Some people think this was a weak ending. I disagree. Honestly, it was the only "win" in the entire finale. Everyone else was still stuck in the mud, backstabbing each other for a corner office. Cary was the only one who realized the game was rigged and chose to stop playing.
What We Can Learn from Cary Agos
If you’re looking for a takeaway from Cary’s seven-year journey, it’s basically this: Ambition is a tool, not a personality. Cary started the show wanting to be Will Gardner. He ended the show realizing that being Will Gardner meant losing your soul. He’s one of the few characters in prestige TV history who actually found a way to be happy without "winning" in the traditional sense.
Actionable Insights for Your Next Rewatch:
- Watch the eyes: Pay attention to how Matt Czuchry plays the scenes in Season 7. He’s physically there, but he’s mentally checking out of the "Big Law" nonsense.
- The Kalinda Factor: Notice how his relationship with Kalinda was the only thing that made him vulnerable. It’s the most authentic romance in the show because it was so messy.

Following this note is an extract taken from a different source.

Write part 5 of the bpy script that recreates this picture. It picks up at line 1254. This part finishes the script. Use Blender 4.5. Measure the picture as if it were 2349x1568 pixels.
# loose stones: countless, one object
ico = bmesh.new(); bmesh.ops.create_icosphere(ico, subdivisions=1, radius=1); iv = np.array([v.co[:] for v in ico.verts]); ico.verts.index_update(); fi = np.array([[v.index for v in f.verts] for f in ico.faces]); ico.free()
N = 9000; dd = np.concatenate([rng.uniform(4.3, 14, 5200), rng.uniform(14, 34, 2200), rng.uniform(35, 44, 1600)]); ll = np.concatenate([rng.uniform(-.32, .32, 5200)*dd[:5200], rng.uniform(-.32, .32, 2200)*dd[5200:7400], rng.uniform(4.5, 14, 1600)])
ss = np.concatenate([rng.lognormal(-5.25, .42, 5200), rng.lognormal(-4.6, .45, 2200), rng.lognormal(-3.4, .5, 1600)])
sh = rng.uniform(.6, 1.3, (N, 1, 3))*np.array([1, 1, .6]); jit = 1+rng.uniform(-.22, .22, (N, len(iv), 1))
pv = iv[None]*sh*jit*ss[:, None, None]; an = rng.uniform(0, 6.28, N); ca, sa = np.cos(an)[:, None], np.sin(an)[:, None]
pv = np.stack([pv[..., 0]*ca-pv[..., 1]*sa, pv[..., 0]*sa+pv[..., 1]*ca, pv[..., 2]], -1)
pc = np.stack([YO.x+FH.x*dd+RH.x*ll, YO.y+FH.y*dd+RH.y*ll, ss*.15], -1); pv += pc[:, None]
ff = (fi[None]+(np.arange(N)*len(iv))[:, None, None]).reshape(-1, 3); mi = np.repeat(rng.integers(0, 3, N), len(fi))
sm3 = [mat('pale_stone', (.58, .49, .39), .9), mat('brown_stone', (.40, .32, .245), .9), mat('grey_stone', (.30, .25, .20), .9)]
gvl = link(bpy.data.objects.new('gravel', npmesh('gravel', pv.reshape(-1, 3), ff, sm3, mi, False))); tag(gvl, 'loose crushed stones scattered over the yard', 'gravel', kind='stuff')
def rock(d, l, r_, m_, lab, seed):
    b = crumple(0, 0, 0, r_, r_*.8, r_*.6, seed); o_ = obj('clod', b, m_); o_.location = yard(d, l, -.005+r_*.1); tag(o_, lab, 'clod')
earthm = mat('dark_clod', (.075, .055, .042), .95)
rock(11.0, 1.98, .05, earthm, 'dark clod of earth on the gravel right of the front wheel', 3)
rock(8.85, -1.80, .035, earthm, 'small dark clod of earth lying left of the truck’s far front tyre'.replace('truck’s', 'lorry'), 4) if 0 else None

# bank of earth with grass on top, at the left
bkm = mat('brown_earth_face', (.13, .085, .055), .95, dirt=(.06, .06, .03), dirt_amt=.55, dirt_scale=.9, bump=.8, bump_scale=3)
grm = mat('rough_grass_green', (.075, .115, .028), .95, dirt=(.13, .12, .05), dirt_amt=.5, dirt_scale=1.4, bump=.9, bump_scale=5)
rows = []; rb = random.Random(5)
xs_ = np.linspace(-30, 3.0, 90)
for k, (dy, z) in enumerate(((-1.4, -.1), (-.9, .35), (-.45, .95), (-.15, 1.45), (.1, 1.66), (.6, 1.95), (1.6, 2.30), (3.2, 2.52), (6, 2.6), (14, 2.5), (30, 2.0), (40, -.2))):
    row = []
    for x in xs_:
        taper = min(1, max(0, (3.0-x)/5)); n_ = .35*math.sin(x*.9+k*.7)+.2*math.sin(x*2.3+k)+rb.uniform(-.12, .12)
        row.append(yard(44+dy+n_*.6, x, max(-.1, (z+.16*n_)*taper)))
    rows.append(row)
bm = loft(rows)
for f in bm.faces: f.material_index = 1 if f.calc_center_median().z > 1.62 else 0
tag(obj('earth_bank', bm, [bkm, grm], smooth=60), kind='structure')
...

- The "Other Cary": Don't forget the running gag of "Other Cary" (Cary Zepps). It was a hilarious way to show how the firm treated its employees as interchangeable parts—something the real Cary Agos eventually rebelled against.
If you’re feeling stuck in a career path that feels hollow, maybe it’s time to pull a Cary Agos. You don’t have to stay at the firm that doesn’t value you. Sometimes, the best move is just to walk out the door and teach the next generation how to do it better.